The ArtReview’s Power 100 placed the artist collective San Isidro Movement and 27 N on the 67th position of the most influential people in the contemporary art world in 2022.
In 2018 the Cuban regime introduced a new law, Decree 349, that required any cultural activity to be authorized by the state. The law was aimed at independent artists and intellectuals to silence them.
In response artists, writers, academics founded the San Isidro (MSI) Movement to protest against the new law and demand lifting the decree. On November 27, 2020, over 300 artists started an unprecedented protest in front of the Ministry of Culture in Havana. They demanded an end to the persecution of independent artists and to repressions and violence against the San Isidro Movement.

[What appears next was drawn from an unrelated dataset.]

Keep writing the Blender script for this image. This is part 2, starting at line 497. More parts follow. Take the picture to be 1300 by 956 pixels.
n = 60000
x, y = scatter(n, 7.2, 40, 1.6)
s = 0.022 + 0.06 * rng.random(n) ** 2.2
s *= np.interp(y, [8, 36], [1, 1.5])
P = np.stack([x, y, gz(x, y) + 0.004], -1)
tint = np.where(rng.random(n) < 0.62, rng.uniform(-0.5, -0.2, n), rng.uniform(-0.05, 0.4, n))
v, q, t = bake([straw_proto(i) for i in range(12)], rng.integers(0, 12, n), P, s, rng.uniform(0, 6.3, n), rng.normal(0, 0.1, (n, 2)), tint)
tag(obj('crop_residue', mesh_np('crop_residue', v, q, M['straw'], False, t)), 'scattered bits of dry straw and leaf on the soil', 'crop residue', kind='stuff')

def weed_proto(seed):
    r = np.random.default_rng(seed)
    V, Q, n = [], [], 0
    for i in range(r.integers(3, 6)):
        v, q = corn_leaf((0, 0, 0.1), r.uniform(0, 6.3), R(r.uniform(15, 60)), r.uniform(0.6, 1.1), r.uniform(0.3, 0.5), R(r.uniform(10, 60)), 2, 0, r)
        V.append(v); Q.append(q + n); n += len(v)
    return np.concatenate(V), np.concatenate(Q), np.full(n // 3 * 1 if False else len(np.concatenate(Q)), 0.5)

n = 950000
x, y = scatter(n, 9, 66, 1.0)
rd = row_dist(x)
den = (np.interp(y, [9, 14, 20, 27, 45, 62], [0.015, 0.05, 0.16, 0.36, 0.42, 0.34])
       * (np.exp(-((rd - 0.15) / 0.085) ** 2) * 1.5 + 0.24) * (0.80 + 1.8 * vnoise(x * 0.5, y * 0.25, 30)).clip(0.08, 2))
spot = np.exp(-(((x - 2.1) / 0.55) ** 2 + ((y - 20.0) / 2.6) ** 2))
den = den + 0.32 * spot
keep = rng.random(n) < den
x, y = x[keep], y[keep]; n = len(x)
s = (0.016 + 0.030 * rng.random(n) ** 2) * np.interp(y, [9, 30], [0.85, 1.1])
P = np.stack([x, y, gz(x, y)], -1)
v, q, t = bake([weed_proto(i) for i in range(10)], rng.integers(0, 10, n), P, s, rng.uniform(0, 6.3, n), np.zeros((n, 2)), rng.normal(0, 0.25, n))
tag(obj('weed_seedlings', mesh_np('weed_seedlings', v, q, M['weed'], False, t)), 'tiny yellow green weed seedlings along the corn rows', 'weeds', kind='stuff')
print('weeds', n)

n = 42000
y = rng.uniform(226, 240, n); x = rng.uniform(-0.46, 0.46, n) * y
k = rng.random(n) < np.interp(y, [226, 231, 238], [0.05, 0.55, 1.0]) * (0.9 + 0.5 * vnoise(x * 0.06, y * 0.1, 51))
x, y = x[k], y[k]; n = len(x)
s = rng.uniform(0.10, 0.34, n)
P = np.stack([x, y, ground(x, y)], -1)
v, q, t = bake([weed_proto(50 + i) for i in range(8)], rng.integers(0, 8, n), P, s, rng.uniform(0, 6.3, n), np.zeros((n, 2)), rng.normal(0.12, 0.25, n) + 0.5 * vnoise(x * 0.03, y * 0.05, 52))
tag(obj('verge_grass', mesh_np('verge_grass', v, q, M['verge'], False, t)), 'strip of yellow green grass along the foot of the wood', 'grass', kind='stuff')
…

This is how the 27N movement was born – their members call themselves artivists (art+activism).
“Power takes strange forms, and on the face of it, imprisonment and exile should render an individual powerless. For Cuban artists like Luis Manuel Otero Alcántara and Hamlet Lavastida, their repression at the hands of the state has catalysed collective action.” – Art Review Power 100
Luis Manuel Otero Alccántara is one of the leading figures of the San Isidro Movement, who in July 2021 when the mass protests started in Cuba, was arrested and sentenced to prison. He is in Gunajay prison until this day.
Hamlet Lavastida, the member of 27 N movement, was incarcerated by state security on June 26, 2021 in Villa Marista detention center where he was charged with “instigation to commit a crime” allegedly for proposing an artistic performance in a private message sent to his fellow artists.